Curiosamente, el primer denunciante, Roberto Jefferson, tuvo su
escaño suspendido por sus pares en la Cámara de Diputados precisamente
por no haber logrado comprobar lo que denunció. Anestesiada y conducida a
ciegas por un bombardeo inclemente y sin tregua de los medios de
comunicación, la conservadora clase media brasileña aplaudió el juicio
de excepción y las sentencias dictadas como si con eso se terminara la
corrupción endémica que atraviesa a todos –todos, sin excepción– los
gobiernos desde hace siglos.
Se pretendió –y se logró– transformar el juicio en una medida
ejemplarizadora de la Justicia. Ha sido la victoria de la gran
hipocresía. Dominado por magistrados cuya hipertrofia de sus respectivos
egos alcanza el estado terminal, a empezar por su presidente, Joaquim
Barbosa, el Supremo Tribunal Federal no se hizo tímido a la hora de
imponer innovaciones. La primera de ellas fue traer a su cargo un juicio
que, de respetarse la legislación y la misma Constitución, debería
darse en instancias inferiores, asegurando a los denunciados el derecho
de recurrir a las superiores. Algunos condenados, como Dirceu y Genoino,
pudieron, es verdad, presentar recursos en el mismo Supremo Tribunal.

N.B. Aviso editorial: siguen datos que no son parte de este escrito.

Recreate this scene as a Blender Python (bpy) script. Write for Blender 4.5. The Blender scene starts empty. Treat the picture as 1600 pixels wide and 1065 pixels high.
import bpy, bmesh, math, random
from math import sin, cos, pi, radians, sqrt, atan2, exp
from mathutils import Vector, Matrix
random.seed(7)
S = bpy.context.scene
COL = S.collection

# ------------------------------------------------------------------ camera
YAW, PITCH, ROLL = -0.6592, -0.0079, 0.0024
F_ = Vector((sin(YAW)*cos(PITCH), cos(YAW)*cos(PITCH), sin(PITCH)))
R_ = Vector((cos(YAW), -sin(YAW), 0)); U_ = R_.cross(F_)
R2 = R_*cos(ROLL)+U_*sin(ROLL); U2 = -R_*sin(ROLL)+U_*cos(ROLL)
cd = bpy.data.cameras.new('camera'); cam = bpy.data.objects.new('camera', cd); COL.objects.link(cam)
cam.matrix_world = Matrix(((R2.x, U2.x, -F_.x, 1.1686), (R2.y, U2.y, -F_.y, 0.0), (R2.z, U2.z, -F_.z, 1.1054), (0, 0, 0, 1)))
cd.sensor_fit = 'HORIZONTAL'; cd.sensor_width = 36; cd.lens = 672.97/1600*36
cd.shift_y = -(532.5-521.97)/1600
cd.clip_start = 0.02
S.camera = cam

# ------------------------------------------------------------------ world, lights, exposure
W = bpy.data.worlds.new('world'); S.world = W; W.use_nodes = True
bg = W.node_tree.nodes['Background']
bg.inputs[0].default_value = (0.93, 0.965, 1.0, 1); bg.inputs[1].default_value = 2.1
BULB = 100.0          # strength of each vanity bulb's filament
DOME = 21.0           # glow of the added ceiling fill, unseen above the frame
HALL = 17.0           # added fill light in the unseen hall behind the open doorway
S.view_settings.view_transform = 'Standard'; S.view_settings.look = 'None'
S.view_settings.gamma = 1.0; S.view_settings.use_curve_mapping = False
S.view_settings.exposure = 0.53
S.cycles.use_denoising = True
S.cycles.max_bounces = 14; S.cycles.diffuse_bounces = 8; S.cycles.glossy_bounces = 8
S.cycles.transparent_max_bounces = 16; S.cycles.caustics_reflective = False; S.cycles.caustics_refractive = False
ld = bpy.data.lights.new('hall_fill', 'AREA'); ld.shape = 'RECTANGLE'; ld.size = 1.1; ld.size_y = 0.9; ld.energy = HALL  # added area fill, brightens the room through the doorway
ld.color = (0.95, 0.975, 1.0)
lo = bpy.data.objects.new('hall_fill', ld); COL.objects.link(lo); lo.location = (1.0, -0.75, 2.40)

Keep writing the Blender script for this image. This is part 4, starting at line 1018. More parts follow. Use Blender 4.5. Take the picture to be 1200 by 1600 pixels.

Pero solamente para que se revisen parte de sus condenas, lo que podrá
asegurarles el derecho a cumplir sus penas en régimen llamado
semiabierto.
Nada de eso, en todo caso, importa: lo que importa es la imagen de
Dirceu y Genoino siendo llevados presos. Para el conservadurismo
brasileño, un regalo extraordinario. Basta con leer los titulares de la
prensa y ver lo que se exhibió en la televisión.
Ambos fueron presos políticos en la dictadura. Ambos son los dos primeros presos políticos en la democracia recuperada.